Some while ago, I sent my players up against a wizard who had, as a defence for his lair, a moving strangler-vine hedge maze. It shifted when nobody was looking, so unless there were enough people in the party to keep their entire route under direct observation, they could never be sure that things would be the same if they had to retrace their steps. The maze is not a barrier, but a trap – anybody entering without the appropriate passkey should end up wandering aimlessly until they starve to death, are killed by any of the various denizens of the maze, or are retrieved by the wizard for use in various nasty experiments.

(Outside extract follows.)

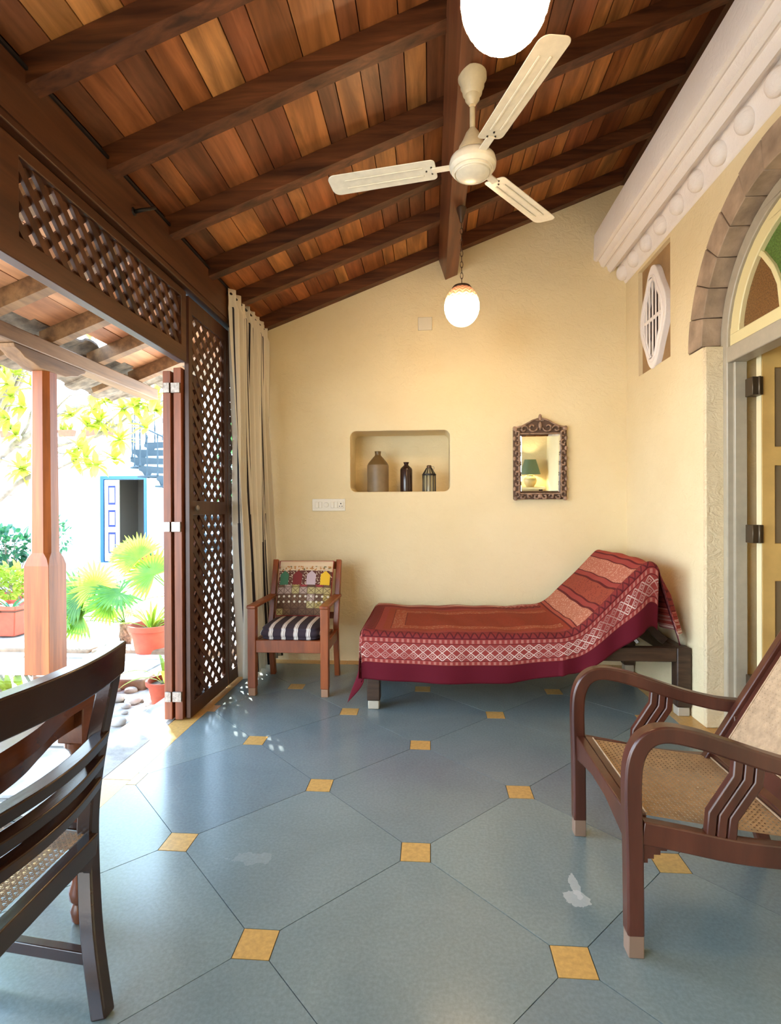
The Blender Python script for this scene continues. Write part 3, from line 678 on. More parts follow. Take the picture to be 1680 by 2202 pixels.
struct(MB().box((-9.1, 14.25, -.3), (-8.98, 16, 3)).build('dim_room_left', M['interior'])); struct(MB().box((-6.9, 14.25, -.3), (-6.8, 16, 3)).build('dim_room_right', M['interior']))
struct(MB().box((-9.1, 14.25, 2.9), (-6.8, 16, 3.0)).build('dim_room_top', M['interior'])); struct(MB().box((-9.1, 14.25, -.3), (-6.8, 16, -.1)).build('dim_room_floor', M['interior']))
# terrace edge with red planters
te = struct(MB().box((-16, 14.6, 3.28), (-3.2, 14.8, 3.42)).build('terrace_edge', M['outwall']))
struct(MB().box((-16, 14.9, -.3), (-3.2, 15.0, 3.3)).build('upper_wall', M['outwall'])) if False else None

# ------------------------------------------------------------------ plants
def pot(name, label, c, r, h, cat='pot', square=False, group=None, tagit=True, mat=None):
    t = thing(name, label, cat, c, group); c = Vector(c)
    if square:
        b = MB(); rr = [(r*.72, 0), (r*.98, h*.86), (r*1.08, h*.86), (r*1.08, h)]; v = []
        for q, z in rr:
            v += [(c.x-q, c.y-q, c.z+z), (c.x+q, c.y-q, c.z+z), (c.x+q, c.y+q, c.z+z), (c.x-q, c.y+q, c.z+z)]
        f = [(i*4+k, i*4+(k+1)%4, (i+1)*4+(k+1)%4, (i+1)*4+k) for i in range(3) for k in range(4)]+[(3,2,1,0)]
        b.add(v, f).build('body', mat or M['terra'], t, bevel=.01, fix=False)
        MB().box((c.x-r*.98, c.y-r*.98, c.z+h*.8), (c.x+r*.98, c.y+r*.98, c.z+h*.84)).build('soil', M['soil'], t)
    else:
        MB().lathe(c, [(r*.66, 0), (r*.72, .01), (r*.95, h*.82), (r*1.08, h*.84), (r*1.1, h), (r*.98, h), (r*.92, h*.86), (r*.9, h*.8)], 24, cap=True).build('body', mat or M['terra'], t, smooth='angle')
        MB().lathe(c, [(r*.9, h*.82), (r*.3, h*.86)], 16).build('soil', M['soil'], t)
    return t
def blade(mb, p, d, L, w, droop, n=5, side=None):
    p = Vector(p); d = Vector(d).normalized(); sd_ = d.cross(Vector((0, 0, 1)))
    if sd_.length < .05: sd_ = Vector((1, 0, 0))
    sd_.normalize()
    if side is not None: sd_ = Vector(side).normalized()
    L_, R_, C_ = [], [], []
    q = p.copy(); dd = d.copy()
    for i in range(n+1):
        t = i/n; ww = w*(math.sin(PI*min(1, t*.82+.18))**.8)*(1 if i < n else .02)
        nn = sd_.cross(dd).normalized()
        L_.append(q-sd_*ww/2+nn*ww*.12); R_.append(q+sd_*ww/2+nn*ww*.12); C_.append(q.copy())
        q = q+dd*(L/n); dd = (dd+Vector((0, 0, -droop/n))).normalized()
    v = []; f = []
    for a, c_, b in zip(L_, C_, R_): v += [a, c_, b]
    for i in range(n): f += [(i*3, i*3+1, i*3+4, i*3+3), (i*3+1, i*3+2, i*3+5, i*3+4)]
    mb.add(v, f)
def fan_leaf(par, base, hub, normal, R_, spread=5.2, nl=26, mat=None, droop=.5, name='leaf'):
    """one palmate leaf: stalk and a fan of blades, joined into one leaf"""
    base, hub = Vector(base), Vector(hub); mb = MB()
    mb.tube([base, base.lerp(hub, .5)+Vector((0, 0, .03)), hub], .006, 5)
    nrm = Vector(normal).normalized(); fwd = (hub-base); fwd -= nrm*fwd.dot(nrm)
    if fwd.length < .01: fwd = Vector((0, 0, 1))-nrm*nrm.z
    fwd.normalize(); sd_ = nrm.cross(fwd)
    for k in range(nl):
        a = (k/(nl-1)-.5)*spread; d = fwd*math.cos(a)+sd_*math.sin(a)+nrm*.12
        blade(mb, hub, d, R_*random.uniform(.85, 1.05)*(1-.12*abs(a)/PI), R_*.13, droop*random.uniform(.6, 1.2), 5, nrm.cross(d))
    return mb.build(name, mat or M['palm'], par, fix=False)
def at_t(px, py, Y): return at(px, py, Y)
# palm in the courtyard
tb = Vector((-3.32, 5.6, -.19))
palm = thing('fan_palm', 'low fan palm with a shaggy brown trunk behind the dark chair', 'palm', tb)
MB().tube([tb, tb+Vector((.02, 0, .12)), tb+Vector((0, 0, .26))], .07, 10, [1, 1.1, .8]).build('trunk', M['trunk'], palm, smooth=True)
crown = tb+Vector((0, 0, .26))
for hubpx, nr, R_, mt in (((174, 1325), (.15, -1, .35), .31, 'palm'), ((172, 1285), (0, -.9, .2), .34, 'palm'), ((235, 1300), (.4, -.6, .6), .28, 'palm'), ((140, 1340), (-.5, -.6, .6), .26, 'palm'), ((205, 1262), (.2, -1, .1), .30, 'lime'), ((255, 1275), (.3, -.5, .9), .32, 'palm')):
    h = at(*hubpx, 5.35); fan_leaf(palm, crown, h, nr, R_, 4.6, 26, M[mt], .6)
palm2 = thing('fan_palm', 'taller fan palm with a glowing backlit yellow leaf by the shutter posts', 'palm', (-2.95, 6.0, -.19))
b0 = Vector((-2.95, 6.0, -.19)); MB().tube([b0, b0+Vector((0, 0, .5))], .05, 8).build('trunk', M['trunk'], palm2, smooth=True)
for hubpx, nr, R_, sp, mt in (((300, 1200), (.2, -1, .3), .33, 3.4, 'lime'), ((330, 1235), (.2, -.8, .6), .38, 4.2, 'palm'), ((265, 1195), (-.2, -.9, .4), .2, 2.0, 'lime'), ((280, 1300), (-.2, -.6, .8), .28, 4, 'lime')):
    fan_leaf(palm2, b0+Vector((0, 0, .5)), at(*hubpx, 5.9), nr, R_, sp, 26, M[mt], .4)
def spiky(par, c, n, L, w, mat, el=(0.5, 1.3), droop=1.0, cnt_name='leaf'):
    for k in range(n):
        a = random.uniform(0, 2*PI); e = random.uniform(*el)
        mb = MB(); blade(mb, Vector(c)+Vector((math.cos(a)*.02, math.sin(a)*.02, 0)), (math.cos(a)*math.cos(e), math.sin(a)*math.cos(e), math.sin(e)), L*random.uniform(.7, 1.1), w, droop, 6)
        mb.build(cnt_name, mat, par, fix=False)
def bush(par, c, R_, n, lsize, mat, sc=(1, 1, 1), nstem=5, base=None):
    c = Vector(c); base = Vector(base) if base is not None else c-Vector((0, 0, R_*sc[2]))
    mb = MB()
    for k in range(nstem):
        e = c+Vector([random.uniform(-.6, .6)*R_*sc[i] for i in range(3)]); mb.tube([base, base.lerp(e, .5)+Vector((random.uniform(-.03, .03), 0, .02)), e], .008, 5)
    mb.build('stem', M['bark'], par)
    lb = MB()
    for k in range(n):
        while True:
            q = Vector([random.uniform(-1, 1) for _ in range(3)])
            if q.length <= 1: break
        p = c+Vector((q.x*R_*sc[0], q.y*R_*sc[1], q.z*R_*sc[2])); d = (q+Vector((random.uniform(-.6, .6), random.uniform(-.6, .6), random.uniform(-.3, .7)))).normalized()
        blade(lb, p, d, lsize*random.uniform(.7, 1.2), lsize*.5, .8, 3)
    stuff(lb.build('foliage', mat, par, fix=False))
# potted plants
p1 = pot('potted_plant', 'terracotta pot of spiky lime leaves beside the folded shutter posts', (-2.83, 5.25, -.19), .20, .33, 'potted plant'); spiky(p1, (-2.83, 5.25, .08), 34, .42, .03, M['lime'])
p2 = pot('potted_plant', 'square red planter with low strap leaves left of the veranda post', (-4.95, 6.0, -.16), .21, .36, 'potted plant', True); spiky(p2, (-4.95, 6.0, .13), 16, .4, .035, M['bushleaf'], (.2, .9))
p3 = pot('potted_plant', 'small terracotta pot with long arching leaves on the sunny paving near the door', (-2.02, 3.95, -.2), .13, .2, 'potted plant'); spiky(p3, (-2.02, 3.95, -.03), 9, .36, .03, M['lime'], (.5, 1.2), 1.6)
p4 = pot('potted_plant', 'red pot glimpsed between the dark chair post and the table corner', (-2.62, 4.05, -.2), .15, .22, 'potted plant'); spiky(p4, (-2.62, 4.05, 0.0), 8, .2, .02, M['palm'], (.3, 1.0))
p5 = pot('potted_plant', 'far terracotta pot on the platform before the blue doorway', (-7.15, 13.2, -.2), .22, .36, 'potted plant'); spiky(p5, (-7.15, 13.2, .1), 14, .3, .04, M['bushleaf'])
p6 = pot('potted_plant', 'dark leaved bush rising at the left edge of the courtyard', (-6.05, 7.4, -.2), .22, .3, 'potted plant'); bush(p6, at(18, 1175, 7.4), .38, 260, .13, M['bushleaf'], (1, .8, .7), 7, (-6.05, 7.4, .06))
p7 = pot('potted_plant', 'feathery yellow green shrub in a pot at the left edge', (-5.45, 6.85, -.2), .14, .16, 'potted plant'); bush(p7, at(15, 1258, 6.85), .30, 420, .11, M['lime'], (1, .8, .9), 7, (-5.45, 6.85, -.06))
p8 = pot('potted_plant', 'spiky yellow fan leaves in a brown pot just left of the post', at(62, 1255, 9.0), .18, .22, 'potted plant'); c8 = at(60, 1235, 9.0); spiky(p8, c8, 30, .45, .035, M['lime'], (.2, 1.3), .4)
p8.location.z = -.2; 
wp = pot('potted_plant', 'slim wall shrub with small round leaves right of the post', (-7.8, 10.2, -.2), .16, .25, 'potted plant'); bush(wp, at(132, 1150, 10.0), .36, 70, .10, M['bushleaf'], (.45, .4, 1.0), 4, (-7.8, 10.2, 0))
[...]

I decided the easiest way for me to run this would be by randomly drawing from a set of geomorphic tiles as the party moved through the trap, and to that end I designed this tile set. There are, I found, a few useful tile configurations missing; I may (or may not) get around to filling those in one of these days.
Each tile is about 170mm square, and is superimposed with a 25mm hex grid. You can grab a PDF of the whole set here (approx. 2.41MB).
As it turned out the party managed to get through by a combination of accident and brute strength – one party member was partially petrified and enormously enlarged, so when she fell down under her own weight she took down many of the hedges as well, and being mostly stone, she was immune to the constriction of the strangler-vine. That got them most of the way through, and gave them the idea of using tubes (I don't actually remember where the tubes came from) pushed through the remaining hedges and enlarging them enough to crawl through.
Awesome. I'm a sucker for hedge mazes. So, I'm assuming you were drawing these behind your screen to hide that fact that the maze was shifting?